Esta mujer trabajadora que dejó de estudiar con 20 años busca ahora en la lectura completar su formación y seguir aprendiendo a pensar, a ver el mundo desde perspectivas diferentes, escribe en El País la historiadora y ensayista Edurne Portela.
Domingo por la mañana. Último día de la Feria del Libro de Madrid. Estoy sentada en una caseta, mirando a la gente pasar. Auguro una mañana tranquila, a pesar del río humano que atraviesa la feria. Me pregunto si quedará alguien ahí fuera que todavía quiera un ejemplar dedicado. Se acerca una mujer sonriente. Me dice que no puede llevarse ningún libro porque ya ha leído todos. Me confiesa bajito que lo que escribo le ayuda. Es tímida. Yo también, y por eso me da apuro preguntarle en qué sentido. No es desinterés, es pudor. Hablamos unos minutos. Nos despedimos. Me quedo con la impresión de no haber estado a la altura. Me pasa a menudo con las personas desconocidas que se animan a compartir algo de su intimidad y yo no sé muy bien hasta qué punto les incomodaré si pregunto.
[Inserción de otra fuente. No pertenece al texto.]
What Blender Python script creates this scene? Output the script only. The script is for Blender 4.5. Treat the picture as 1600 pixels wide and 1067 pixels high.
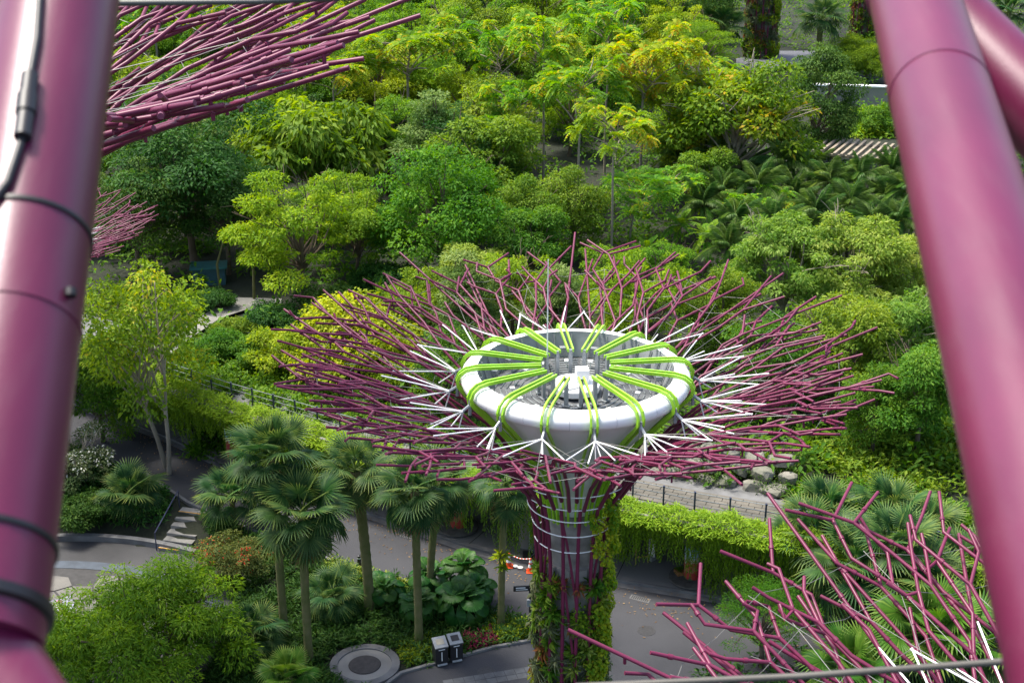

Vuelvo a la tarde a firmar. La última tarde. Estoy cansada pero contenta. Ha sido una feria espléndida, los libreros y libreras me cuentan lo mucho que han subido las ventas. Hoy es día de paseo más que de compra, pero hay alegría en mi caseta, ganas de conversar. Mis libreros son licenciados en Filosofía y lectores voraces, hablamos sobre la ética de Spinoza y me recomiendan lo último de Byung-Chul Han. A media tarde veo que E. S., la mujer que me ha visitado a la mañana, se acerca a la caseta. En su mano hay una bolsa morada. La extiende, me dice que antes se le ha olvidado dármela y, sin dejarme tiempo a reaccionar, se despide y desaparece en la multitud. En el interior de la bolsa hay una botella de txakoli envuelta en una carta.
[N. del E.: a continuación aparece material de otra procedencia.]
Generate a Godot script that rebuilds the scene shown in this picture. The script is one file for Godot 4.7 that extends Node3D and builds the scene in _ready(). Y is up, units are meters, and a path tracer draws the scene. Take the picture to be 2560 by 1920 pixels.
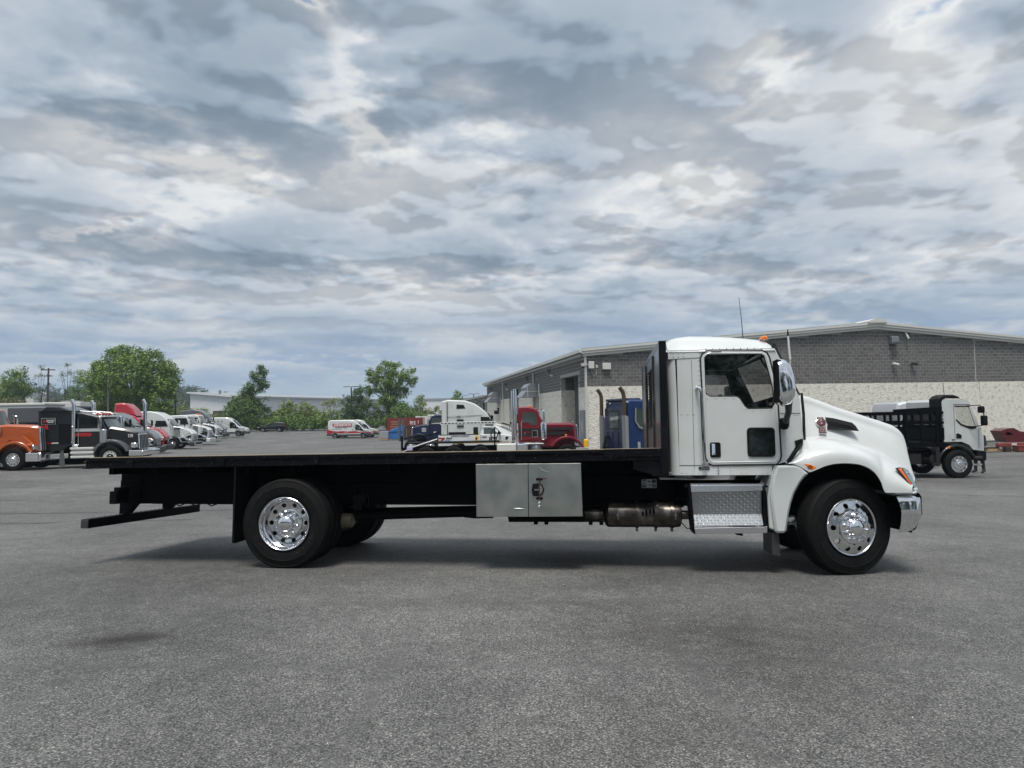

En la carta E. S. me explica eso que por la mañana no me ha contado y yo no he sabido preguntar. Además de detalles personales que no compartiré, de lo que realmente habla esa carta es del poder de la literatura. Esta mujer trabajadora que dejó de estudiar con 20 años busca ahora en la lectura completar su formación y seguir aprendiendo a pensar, a ver el mundo desde perspectivas diferentes, incluso a plantarse ante una forma de vivir que iba en contra de sus deseos. La literatura, escribe, ha sido el revulsivo que la impulsó a volverse “díscola” y a rebelarse contra lo que la obligaban a ser. Al leer y descubrirse en la lectura empezó a vivir “consecuente y conscientemente”. La carta habla de una vida anterior y posterior a su encuentro con la literatura, un antes y un después marcado por una toma de conciencia, un cambio de mirada tras el cual no hay vuelta atrás. Y de una nueva felicidad adquirida no porque leer la ayude a huir del mundo, sino a situarse en él y entenderlo mejor, también a sí misma. Y ese nuevo conocimiento, ese torrente de curiosidad y ansia de saber, es para ella una fuente de alegría. Releo la carta varias veces. Lo que más me conmueve es que no lamenta el antes, sino que se entusiasma con el después, con todo lo que le queda por leer y aprender. Esta mujer de 45 años que lleva 25 trabajando a destajo me confirma que la lectura tiene el poder de hacernos más conscientes de la propia experiencia, es decir, de nuestro sentido de la existencia y de la realidad. Llego al corolario: la escritura contiene la contingencia prodigiosa, la posibilidad latente, de abrir para una misma y para las demás nuevas ventanas desde las que asomarse al mundo. Ahí está el reto, ahí la responsabilidad.
Ojalá leas esta columna, E. S., para que sepas lo mucho que te agradezco esa carta que releeré la próxima vez que me pregunte “¿para qué?”. Y por la botella de txakoli, que ya he puesto a enfriar. Brindaré por tus 45 años y por una vida consciente y llena de lecturas.